Embora simples na teoria, a resposta mostra-se complicada na prática. Ainda mais ao se considerar um setor de vultosa complexidade e grande dinamismo como o transporte aéreo. Para tentar minimizar tamanha dificuldade, os gestores dependem de conceitos, práticas, políticas e, principalmente, softwares de revenue/ yield management.

RECEITAS ACESSÓRIAS
Há diversas definições para “receitas acessórias” (ancillary revenues) no transporte aéreo. Alguns autores e empresas de consultoria as definem como receitas auferidas por empresas aéreas que sejam desassociadas ou indiretamente associadas à natureza da viagem em si . Em verdade, as receitas acessórias e o unbundling caminham juntos; como se fosse um casal de gêmeos que vive no mesmo bairro, na mesma rua, mas cada um com a sua família e morando em casas separadas. Nessa linha estariam as receitas advindas da cobrança pelo excesso de bagagem, pela refeição e das bebidas a bordo, assim como as das taxas sobre os cartões de crédito não parceiros e as relativas à escolha de assentos mais confortáveis, uso de internet a bordo, entre várias outras. Em outra definição, mais ampla, as receitas acessórias seriam todas as receitas auferidas pelas empresas aéreas que sejam além do preço pelo transporte em si. Essa é a definição praticada pela Spirit e pela Flybe, como visto no início. Nesse raciocínio, além das receitas acima apontadas, também estariam incluídas as advindas das cobranças pela remarcação da passagem e as cobranças das taxas de cancelamento/ reembolso, bem como as auferidas pelas empresas aéreas por meio dos programas de fidelidade e de relacionamento.

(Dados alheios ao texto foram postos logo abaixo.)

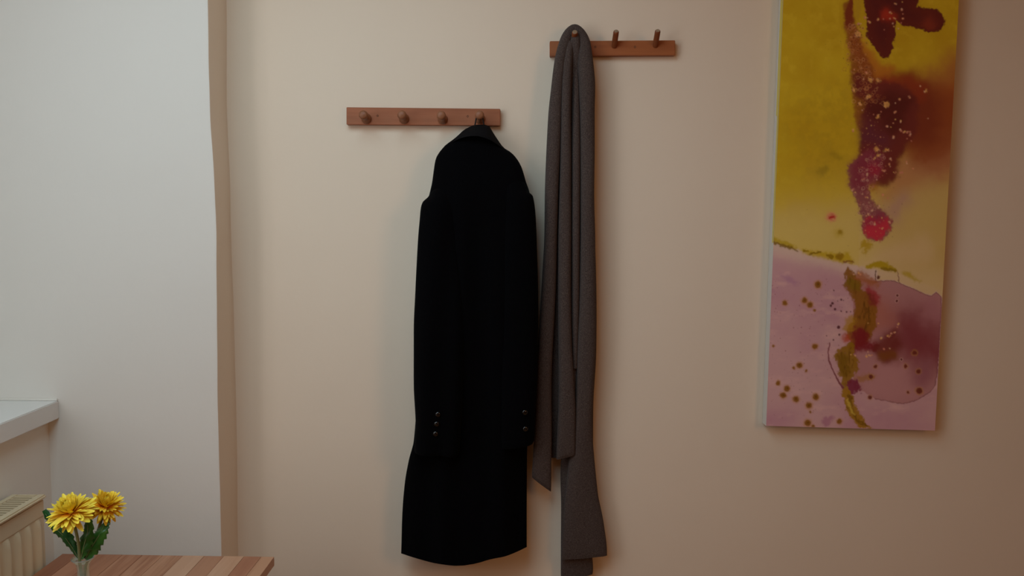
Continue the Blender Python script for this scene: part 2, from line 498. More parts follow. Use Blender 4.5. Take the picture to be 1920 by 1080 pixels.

Em outras palavras, não é difícil se confundir entre as receitas acessórias e o unbunding, certo? Mas tudo bem, muitas empresas aéreas se confundem também… Em qualquer linha, o que deve ser destacado é o conceito (e a prática) de que existe um pagamento “extra” sobre um preço básico divulgado caso o cliente tenha adquirido uma passagem a preço promocional ou caso o cliente venha a escolher um leque de serviços durante a viagem ou em alguma forma associada a ela, incluindo programas de fidelidade e de relacionamento. Contudo, o total dessas receitas acessórias (resultado total da cobrança dos “extras”), por passageiro, ainda está longe de ser significativo (Figura 1). Na verdade, as empresas aéreas conseguem tornar as receitas acessórias de fato significativas (Figuras 2 e 3) apenas quando os próprios passageiros optam por pagá-las.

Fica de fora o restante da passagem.